Modifying the magnetoelectric coupling in TbMnO$_3$ by low-level Fe$^{3+}$ substitution

We report a comprehensive study of the low-level substitution of Mn$^{3+}$ by Fe$^{3+}$ effect on the static and dynamic magnetoelectric coupling in TbMn$_{1-x}$Fe$_x$O$_3$ ($x=0$, 0.02 and 0.04). The cationic substitution has a large impact on the balance between competitive magnetic interactions and, as a result, on the stabilization of the magnetic structures and ferroelectric phase at low temperatures. Low-lying electromagnon excitation is activated in the cycloidal modulated antiferromagnetic and ferroelectric phase in TbMnO$_3$, while it is observed up to TN in the Fe-substituted compounds, pointing for different mechanisms for static and dynamic magnetoelectric coupling. A second electrically active excitation near 40 cm$^{-1}$ is explained by means of Tb3+ crystal-field effects. This excitation is observed up to room temperature, and exhibits a remarkable 15 cm$^{-1}$ downshift on cooling in Fe-substituted compounds.
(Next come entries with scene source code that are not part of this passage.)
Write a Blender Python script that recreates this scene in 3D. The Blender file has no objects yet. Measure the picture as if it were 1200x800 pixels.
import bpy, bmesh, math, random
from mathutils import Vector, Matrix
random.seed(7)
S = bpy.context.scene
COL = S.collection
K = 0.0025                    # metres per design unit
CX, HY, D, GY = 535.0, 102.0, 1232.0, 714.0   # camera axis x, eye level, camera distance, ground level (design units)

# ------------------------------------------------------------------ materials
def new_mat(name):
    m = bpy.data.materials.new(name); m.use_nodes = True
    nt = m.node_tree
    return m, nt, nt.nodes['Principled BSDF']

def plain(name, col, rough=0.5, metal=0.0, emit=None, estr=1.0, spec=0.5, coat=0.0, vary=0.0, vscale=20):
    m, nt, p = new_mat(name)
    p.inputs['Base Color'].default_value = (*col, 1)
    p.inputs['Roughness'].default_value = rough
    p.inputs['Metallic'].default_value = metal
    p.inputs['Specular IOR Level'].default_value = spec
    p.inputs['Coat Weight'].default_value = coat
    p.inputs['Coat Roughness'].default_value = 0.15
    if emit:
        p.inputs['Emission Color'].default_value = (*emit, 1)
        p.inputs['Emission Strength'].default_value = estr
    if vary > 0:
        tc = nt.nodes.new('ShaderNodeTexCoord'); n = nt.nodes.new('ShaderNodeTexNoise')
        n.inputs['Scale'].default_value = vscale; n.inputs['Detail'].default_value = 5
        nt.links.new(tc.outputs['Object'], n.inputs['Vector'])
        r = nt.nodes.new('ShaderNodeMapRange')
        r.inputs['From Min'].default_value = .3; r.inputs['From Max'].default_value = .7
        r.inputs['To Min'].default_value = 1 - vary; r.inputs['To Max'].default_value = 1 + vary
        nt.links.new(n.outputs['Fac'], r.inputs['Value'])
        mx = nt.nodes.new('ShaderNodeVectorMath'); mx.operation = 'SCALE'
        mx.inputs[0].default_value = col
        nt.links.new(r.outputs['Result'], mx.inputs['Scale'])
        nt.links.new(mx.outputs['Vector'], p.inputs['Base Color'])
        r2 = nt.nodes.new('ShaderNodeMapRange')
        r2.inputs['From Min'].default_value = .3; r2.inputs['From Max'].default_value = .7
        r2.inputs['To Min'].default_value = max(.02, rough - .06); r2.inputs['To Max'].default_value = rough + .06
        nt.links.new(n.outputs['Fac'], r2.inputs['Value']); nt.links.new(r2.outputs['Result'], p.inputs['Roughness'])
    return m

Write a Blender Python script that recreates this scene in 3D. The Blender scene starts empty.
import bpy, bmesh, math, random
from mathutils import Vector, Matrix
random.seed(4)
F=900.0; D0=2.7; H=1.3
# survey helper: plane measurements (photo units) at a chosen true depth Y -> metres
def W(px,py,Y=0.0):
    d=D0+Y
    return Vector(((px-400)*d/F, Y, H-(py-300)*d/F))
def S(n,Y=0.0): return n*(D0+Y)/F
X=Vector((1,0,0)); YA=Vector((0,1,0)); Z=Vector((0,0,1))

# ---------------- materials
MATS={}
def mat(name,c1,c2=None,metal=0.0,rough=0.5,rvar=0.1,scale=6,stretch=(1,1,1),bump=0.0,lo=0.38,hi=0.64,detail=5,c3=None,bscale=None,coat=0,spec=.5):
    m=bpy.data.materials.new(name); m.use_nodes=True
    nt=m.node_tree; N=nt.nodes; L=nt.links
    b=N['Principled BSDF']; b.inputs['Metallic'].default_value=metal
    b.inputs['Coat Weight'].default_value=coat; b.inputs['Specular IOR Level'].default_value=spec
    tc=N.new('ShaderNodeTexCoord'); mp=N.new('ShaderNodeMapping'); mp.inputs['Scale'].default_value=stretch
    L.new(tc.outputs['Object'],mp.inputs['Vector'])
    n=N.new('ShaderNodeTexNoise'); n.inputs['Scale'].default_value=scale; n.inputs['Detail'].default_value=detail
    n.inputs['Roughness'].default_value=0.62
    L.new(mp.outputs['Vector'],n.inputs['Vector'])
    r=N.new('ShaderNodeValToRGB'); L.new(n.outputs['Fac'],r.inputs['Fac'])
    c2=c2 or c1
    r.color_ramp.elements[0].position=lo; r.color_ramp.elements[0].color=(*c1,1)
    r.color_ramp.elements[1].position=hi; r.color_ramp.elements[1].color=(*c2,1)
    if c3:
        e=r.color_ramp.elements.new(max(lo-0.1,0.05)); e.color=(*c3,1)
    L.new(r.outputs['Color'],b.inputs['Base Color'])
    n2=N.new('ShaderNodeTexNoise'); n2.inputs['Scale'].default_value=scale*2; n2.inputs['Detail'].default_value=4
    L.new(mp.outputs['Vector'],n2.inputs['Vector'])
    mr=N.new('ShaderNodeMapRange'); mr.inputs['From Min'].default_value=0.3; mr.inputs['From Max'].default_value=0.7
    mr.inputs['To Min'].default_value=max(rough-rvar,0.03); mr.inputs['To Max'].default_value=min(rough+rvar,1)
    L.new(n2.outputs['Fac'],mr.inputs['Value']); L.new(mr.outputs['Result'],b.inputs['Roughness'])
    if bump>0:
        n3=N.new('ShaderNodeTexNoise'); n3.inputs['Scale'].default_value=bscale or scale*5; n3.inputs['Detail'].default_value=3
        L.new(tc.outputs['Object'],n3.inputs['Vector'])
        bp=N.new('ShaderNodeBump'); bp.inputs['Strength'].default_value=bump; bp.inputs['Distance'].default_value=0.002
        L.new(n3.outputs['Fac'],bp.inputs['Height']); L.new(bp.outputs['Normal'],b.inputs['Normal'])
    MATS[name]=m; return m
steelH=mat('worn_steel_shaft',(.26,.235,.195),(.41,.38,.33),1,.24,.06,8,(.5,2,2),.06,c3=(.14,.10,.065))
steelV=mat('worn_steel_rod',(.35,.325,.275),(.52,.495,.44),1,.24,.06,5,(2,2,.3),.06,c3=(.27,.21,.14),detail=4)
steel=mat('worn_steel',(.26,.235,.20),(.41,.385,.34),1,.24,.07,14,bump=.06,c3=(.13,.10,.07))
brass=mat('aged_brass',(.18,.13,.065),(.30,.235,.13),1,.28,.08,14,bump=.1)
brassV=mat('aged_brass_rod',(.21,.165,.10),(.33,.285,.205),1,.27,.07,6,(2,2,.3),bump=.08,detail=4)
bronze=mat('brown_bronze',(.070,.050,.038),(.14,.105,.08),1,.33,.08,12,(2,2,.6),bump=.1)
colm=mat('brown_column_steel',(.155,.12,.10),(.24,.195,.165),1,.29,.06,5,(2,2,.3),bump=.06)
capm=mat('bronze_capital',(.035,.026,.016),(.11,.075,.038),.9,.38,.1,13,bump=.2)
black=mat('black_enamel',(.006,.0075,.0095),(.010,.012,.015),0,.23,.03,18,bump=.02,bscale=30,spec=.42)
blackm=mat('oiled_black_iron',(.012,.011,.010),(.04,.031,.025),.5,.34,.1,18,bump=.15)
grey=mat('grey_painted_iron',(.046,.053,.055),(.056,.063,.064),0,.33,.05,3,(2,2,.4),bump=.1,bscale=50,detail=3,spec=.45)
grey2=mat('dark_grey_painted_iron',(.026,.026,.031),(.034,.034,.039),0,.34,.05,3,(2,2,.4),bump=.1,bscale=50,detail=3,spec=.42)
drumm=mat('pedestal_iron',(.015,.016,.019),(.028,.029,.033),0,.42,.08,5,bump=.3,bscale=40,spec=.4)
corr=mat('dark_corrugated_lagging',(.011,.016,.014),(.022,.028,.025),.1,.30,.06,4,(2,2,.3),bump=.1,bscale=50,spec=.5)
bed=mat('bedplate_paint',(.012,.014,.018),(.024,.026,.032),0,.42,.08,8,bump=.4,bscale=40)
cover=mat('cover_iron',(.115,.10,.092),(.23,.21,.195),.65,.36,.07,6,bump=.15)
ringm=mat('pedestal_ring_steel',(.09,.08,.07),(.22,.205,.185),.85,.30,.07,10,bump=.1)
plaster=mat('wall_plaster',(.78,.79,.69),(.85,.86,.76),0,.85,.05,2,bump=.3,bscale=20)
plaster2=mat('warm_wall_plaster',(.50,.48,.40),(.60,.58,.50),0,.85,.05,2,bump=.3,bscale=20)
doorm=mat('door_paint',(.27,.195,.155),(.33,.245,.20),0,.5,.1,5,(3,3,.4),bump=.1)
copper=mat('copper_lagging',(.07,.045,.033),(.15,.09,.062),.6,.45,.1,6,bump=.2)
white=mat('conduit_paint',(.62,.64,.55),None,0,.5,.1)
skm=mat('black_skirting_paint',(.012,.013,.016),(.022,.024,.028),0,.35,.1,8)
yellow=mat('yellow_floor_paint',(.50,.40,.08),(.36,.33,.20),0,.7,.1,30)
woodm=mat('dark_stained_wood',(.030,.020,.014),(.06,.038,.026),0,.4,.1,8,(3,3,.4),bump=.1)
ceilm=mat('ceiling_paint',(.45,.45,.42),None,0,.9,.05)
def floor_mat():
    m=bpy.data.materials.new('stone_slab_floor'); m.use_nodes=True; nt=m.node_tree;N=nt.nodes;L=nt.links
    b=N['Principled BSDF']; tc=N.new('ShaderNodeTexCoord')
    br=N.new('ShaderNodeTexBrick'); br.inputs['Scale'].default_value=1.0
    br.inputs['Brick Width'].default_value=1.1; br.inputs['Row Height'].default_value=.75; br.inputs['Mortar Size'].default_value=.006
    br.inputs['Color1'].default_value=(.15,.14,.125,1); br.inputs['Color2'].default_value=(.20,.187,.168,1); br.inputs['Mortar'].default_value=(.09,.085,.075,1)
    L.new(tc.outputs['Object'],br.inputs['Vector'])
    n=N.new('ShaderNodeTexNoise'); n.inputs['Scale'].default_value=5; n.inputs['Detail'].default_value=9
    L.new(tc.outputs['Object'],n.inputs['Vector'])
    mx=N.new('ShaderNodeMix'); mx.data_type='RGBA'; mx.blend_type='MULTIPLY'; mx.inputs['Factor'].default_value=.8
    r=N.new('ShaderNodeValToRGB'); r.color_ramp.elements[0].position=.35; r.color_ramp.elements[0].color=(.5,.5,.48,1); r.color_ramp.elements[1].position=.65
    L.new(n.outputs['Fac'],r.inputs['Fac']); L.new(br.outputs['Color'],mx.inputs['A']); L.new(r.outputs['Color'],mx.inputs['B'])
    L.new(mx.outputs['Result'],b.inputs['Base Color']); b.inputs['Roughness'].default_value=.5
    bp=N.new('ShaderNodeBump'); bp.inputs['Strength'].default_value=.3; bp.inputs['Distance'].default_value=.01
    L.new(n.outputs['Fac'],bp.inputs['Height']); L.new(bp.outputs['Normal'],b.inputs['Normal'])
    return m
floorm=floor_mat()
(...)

Both electromagnon and crystal-field excitations are found to be coupled to the polar phonons with frequencies up to 250 cm$^{-1}$. Raman spectroscopy reveals a spin-phonon coupling below TN in pure TbMnO$_3$, but the temperature where the coupling start to be relevant increases with Fe concentration and reaches 100 K in TbMn$_{0.96}$Fe$_{0.04}$O$_3$. The anomalies in the T-dependence of magnetic susceptibility above TN are well accounted by spin-phonon coupling and crystal-field excitation, coupled to oxygen motions.